Any nonconforming use which has been abandoned or not used for two years or more loses the protection of § 240-10.1A(1) and § 240-10.1A(2) and shall be required to conform to the current Zoning Bylaw.
(1) 
Residential use amnesty special permit - Within three years from the effective date of this Zoning Bylaw, an owner of a lot with one or more structures containing dwelling units which do not comply with the Zoning Bylaw may apply for a special permit to establish the units as lawfully nonconforming where the Zoning Board of Appeals determines by a preponderance of credible evidence that such noncompliance has been continuous since January 1, 1994, without any lapse for a period of two years or more; the provisions of § 240-12.1E shall also apply.
(2) 
Building Commissioner determination - The determination of the Building Commissioner or their designee stating what repairs or upgrades, if any, shall be required for occupancy pursuant to the special permit under § 240-10.4B shall accompany the special permit application and any repairs or upgrades determined as necessary shall be a condition of the special permit.
(3) 
Special permit conditions - Any special permit issued under this amnesty program shall also require that:
a. 
The subject property shall be served by the municipal sewer or an on-site waste disposal system that conforms to the State Sanitary Code as determined by the Health Department;
b. 
A deed restriction, covenant or other suitable instrument, acceptable to and enforceable by the Town, shall be recorded with the land records.
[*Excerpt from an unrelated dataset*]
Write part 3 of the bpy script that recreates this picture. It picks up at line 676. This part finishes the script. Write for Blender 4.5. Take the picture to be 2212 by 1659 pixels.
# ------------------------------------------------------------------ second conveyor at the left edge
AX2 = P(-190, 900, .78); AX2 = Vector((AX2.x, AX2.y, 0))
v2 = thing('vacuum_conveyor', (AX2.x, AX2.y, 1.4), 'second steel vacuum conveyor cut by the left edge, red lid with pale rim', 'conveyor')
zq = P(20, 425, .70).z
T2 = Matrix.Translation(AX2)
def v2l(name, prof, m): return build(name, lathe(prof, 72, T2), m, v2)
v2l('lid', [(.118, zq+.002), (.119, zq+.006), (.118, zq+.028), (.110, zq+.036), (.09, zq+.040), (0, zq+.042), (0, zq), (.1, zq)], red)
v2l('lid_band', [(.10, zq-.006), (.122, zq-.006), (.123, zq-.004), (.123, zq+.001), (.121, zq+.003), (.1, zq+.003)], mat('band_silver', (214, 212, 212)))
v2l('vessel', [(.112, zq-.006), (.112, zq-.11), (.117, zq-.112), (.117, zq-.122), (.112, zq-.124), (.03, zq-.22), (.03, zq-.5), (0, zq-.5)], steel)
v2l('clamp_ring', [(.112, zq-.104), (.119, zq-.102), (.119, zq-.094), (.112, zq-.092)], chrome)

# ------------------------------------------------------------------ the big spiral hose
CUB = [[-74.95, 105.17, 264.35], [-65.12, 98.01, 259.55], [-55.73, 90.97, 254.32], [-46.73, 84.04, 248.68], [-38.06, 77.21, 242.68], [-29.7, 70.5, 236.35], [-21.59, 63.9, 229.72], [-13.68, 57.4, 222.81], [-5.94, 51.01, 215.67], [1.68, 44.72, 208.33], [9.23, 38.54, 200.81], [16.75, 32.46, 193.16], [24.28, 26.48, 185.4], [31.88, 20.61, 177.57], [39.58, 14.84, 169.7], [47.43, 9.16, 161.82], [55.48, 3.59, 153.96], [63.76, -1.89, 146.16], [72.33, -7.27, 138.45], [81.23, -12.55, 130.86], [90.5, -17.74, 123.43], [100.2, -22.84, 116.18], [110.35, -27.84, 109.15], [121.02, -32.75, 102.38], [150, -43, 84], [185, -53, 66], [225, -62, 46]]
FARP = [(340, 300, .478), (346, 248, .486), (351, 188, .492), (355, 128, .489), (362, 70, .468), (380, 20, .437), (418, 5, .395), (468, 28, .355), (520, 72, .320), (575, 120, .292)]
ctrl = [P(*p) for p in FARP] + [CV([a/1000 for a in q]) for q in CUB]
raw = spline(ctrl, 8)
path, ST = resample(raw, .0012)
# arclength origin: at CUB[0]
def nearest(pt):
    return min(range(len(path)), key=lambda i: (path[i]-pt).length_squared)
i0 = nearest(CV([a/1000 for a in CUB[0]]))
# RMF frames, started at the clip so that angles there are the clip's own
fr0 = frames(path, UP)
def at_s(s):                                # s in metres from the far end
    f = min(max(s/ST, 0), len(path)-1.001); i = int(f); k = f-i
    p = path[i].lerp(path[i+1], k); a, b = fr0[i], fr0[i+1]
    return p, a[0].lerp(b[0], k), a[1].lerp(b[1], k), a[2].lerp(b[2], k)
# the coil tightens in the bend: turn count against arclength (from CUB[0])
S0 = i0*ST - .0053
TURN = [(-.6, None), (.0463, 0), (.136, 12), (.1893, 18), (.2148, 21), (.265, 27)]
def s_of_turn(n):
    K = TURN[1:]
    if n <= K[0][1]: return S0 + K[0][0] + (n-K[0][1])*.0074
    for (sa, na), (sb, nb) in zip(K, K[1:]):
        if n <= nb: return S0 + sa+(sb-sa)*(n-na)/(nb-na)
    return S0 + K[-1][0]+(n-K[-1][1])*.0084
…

This instrument shall restrict the leasing of any dwelling unit(s) allowed by this special permit, beyond the units allowed by right in the particular zoning district, to households with an income 80% or less of the Barnstable County median income as determined by the most recent federal census or other method acceptable to the Zoning Board of Appeals and further at a gross annual rent not to exceed 30% of the median income herein described. The property owner shall provide to the Zoning.
Board of Appeals documentation that certifies the income level and rent paid by the tenant on a yearly basis;
c. 
The number of units allowed by this special permit may not exceed those in existence for at least 20 years without a lapse of two years or more, and no subsequent modification of the special permit shall allow additional units or conversion to a nonresidential use; and
d. 
No special permit granted under this section may be used for commercial accommodations or summer rentals.